Incendies

Susan Granger’s review of “Incendies” (Sony Pictures Classics)

 

    Based on Wajdi Mouawad’s celebrated play, this compelling, Oscar-nominated film from France interweaves two parallel stories.  After a brief prologue in a desert village in which young boys’ heads are shaved, the story begins as Montreal notary Lebel (Remy Girard) summons adult twins Jeanne and Simon Marwan (Melissa Desormeaux Poulin, Maxim Gaudette) to hear their recently deceased mother Nawal’s Will.  They receive a pair of letters to deliver – one for the father they thought was dead and the other for a brother they never knew existed – before they can open a final message and erect a headstone in her honor.

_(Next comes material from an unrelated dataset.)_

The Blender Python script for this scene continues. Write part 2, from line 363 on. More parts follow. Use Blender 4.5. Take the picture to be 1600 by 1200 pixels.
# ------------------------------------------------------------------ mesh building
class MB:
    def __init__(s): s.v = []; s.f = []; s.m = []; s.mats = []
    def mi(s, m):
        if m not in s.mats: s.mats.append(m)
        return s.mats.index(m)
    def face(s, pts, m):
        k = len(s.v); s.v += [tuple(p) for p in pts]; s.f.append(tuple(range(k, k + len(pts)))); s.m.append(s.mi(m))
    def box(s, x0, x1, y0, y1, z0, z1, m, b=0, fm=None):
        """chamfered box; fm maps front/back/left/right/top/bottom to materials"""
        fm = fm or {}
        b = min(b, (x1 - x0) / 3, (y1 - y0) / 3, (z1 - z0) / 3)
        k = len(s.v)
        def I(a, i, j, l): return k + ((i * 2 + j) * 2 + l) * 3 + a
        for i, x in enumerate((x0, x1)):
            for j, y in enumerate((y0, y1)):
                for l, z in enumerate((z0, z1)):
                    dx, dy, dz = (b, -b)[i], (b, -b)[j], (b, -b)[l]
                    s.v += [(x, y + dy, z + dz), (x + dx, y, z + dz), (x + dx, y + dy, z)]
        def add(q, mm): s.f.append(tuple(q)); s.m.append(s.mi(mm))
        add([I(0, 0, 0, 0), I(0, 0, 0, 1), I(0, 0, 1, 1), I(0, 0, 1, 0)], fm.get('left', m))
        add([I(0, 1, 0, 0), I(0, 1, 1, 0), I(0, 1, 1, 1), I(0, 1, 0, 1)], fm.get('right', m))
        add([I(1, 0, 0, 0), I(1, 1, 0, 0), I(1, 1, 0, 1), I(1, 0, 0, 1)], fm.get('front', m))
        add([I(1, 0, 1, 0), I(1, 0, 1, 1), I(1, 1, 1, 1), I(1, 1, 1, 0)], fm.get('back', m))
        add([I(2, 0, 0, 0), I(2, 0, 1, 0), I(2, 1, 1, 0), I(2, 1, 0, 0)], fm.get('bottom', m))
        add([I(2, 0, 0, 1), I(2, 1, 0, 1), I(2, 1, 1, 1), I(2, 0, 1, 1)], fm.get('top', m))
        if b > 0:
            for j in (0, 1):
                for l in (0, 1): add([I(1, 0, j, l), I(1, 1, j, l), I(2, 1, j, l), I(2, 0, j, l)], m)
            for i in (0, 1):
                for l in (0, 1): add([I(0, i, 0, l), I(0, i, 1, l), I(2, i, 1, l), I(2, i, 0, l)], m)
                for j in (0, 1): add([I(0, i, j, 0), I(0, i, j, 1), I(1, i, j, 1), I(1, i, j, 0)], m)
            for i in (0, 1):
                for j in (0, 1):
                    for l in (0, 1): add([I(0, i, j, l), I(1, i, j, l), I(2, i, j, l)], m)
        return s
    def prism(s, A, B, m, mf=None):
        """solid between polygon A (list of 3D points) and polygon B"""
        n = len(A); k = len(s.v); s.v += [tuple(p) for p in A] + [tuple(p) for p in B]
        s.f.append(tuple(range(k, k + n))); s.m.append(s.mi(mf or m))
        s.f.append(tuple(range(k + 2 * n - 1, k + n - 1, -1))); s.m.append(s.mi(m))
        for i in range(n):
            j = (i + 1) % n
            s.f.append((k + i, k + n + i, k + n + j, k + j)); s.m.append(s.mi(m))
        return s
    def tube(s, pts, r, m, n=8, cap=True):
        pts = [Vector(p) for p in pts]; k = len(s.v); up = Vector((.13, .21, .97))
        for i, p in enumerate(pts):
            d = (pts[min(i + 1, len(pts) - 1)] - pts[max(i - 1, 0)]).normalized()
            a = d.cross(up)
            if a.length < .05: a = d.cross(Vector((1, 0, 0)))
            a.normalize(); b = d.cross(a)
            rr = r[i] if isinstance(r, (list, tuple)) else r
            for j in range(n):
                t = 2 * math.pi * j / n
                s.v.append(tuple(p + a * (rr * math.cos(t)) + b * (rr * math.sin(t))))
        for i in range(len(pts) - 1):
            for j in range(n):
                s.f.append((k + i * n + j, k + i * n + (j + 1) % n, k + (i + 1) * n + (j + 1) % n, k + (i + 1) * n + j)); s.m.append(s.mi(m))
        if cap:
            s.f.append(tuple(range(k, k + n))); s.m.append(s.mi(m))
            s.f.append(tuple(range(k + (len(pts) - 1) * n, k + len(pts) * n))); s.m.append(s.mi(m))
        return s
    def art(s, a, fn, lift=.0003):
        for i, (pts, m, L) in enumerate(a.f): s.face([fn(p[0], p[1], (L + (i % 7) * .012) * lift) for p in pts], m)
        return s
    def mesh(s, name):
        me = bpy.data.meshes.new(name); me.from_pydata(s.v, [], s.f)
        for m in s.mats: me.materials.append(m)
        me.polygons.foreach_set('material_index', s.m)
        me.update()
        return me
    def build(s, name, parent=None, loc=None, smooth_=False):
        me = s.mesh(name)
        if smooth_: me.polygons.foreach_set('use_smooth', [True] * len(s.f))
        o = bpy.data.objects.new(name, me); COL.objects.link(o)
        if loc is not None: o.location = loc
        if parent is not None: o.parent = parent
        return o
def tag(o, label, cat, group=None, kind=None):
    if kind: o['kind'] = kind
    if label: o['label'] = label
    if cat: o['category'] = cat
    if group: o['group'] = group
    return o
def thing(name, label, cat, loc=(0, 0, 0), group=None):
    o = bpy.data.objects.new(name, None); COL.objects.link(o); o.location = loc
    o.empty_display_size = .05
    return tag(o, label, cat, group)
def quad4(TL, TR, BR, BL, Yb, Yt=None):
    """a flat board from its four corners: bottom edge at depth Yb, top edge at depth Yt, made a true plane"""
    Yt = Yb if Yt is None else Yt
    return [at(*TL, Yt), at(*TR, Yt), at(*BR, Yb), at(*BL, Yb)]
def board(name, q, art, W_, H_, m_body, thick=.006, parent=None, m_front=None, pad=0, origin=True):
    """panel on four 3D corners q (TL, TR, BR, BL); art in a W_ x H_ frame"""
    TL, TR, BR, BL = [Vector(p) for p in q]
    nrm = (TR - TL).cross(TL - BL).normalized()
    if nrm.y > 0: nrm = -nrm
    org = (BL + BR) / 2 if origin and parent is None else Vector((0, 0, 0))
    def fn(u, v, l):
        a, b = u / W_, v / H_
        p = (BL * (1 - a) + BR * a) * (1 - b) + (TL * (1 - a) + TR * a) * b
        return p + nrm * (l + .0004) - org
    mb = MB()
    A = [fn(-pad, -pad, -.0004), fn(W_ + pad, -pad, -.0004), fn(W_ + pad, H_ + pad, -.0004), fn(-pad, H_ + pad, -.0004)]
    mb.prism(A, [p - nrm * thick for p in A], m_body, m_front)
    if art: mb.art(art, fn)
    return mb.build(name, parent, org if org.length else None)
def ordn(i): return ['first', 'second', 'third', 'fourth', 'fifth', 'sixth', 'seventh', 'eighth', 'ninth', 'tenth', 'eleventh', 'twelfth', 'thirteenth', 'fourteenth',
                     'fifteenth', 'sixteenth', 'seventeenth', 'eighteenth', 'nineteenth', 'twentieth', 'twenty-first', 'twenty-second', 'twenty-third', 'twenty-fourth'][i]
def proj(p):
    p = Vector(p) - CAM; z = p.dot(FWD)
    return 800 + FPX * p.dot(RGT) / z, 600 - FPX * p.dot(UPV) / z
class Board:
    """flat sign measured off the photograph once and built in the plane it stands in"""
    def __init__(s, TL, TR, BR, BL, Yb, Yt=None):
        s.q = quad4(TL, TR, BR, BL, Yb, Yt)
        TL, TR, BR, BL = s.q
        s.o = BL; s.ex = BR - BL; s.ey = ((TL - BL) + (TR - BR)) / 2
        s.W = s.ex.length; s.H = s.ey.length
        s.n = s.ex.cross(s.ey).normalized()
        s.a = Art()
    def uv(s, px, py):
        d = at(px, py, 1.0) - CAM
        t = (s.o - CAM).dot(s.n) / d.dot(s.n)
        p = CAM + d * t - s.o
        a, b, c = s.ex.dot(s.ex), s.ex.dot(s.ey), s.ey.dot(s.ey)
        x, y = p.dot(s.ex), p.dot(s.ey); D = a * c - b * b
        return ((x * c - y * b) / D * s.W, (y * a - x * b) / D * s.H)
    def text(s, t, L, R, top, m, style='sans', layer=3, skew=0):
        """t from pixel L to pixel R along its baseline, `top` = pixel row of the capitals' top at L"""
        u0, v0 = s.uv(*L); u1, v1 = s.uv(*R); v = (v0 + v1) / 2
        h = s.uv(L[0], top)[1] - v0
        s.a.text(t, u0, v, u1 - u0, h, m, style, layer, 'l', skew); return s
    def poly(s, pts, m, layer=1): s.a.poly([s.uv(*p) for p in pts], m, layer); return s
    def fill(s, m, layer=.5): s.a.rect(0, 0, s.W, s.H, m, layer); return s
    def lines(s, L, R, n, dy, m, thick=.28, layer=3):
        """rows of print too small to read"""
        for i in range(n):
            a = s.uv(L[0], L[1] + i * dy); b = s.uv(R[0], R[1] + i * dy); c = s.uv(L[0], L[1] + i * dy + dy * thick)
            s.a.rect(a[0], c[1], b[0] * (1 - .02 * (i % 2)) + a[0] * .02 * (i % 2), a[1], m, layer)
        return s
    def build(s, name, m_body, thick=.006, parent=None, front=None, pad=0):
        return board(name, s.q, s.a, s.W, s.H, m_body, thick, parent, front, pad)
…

    While skeptical Simon is not as interested in this posthumous mystery, his mathematician sister Jeanne is intrigued. With Lebel’s help, she is able to unearth hidden family secrets as they travel to their mother’s fictionalized homeland (think Lebanon) to try to locate their father and their ‘lost’ brother whom they can only identify by the three black dots their mother had tattooed on his ankle.  During the 1970s, they discover that their then-teenage mother Nawal (Lubna Azabal) was caught in the middle of the bitter 15-year civil war between Christians and Muslims. While she was a Christian, her life was intimately intertwined with the Muslim community, involving harrowing atrocities, imprisonment and a Middle Eastern “Sophie’s Choice,” before she emigrated to Canada.

    Quebecois writer/director Denis Villeneuve effectively blends the past and present, punctuating the occasionally muddled, melancholy drama with a mournful Radiohead song that’s well suited to the underlying violence-begets-violence theme. On the other hand, the film could use some judicious editing and there’s no question that the concluding revelation seems overly contrived. Melissa Desormeaux Poulin, Maxim Gaudette and the Belgian actress Lubna Azabal deliver memorable performances, propelling the incendiary narrative which, translated, means “scorched” or “burned.”

    In French with English subtitles, on the Granger Movie Gauge of 1 to 10, “Incendies” is an imaginative, illuminating 7, demonstrating, once again, that children often have no idea about what went on in their parents’ lives during the many formative years before they were born.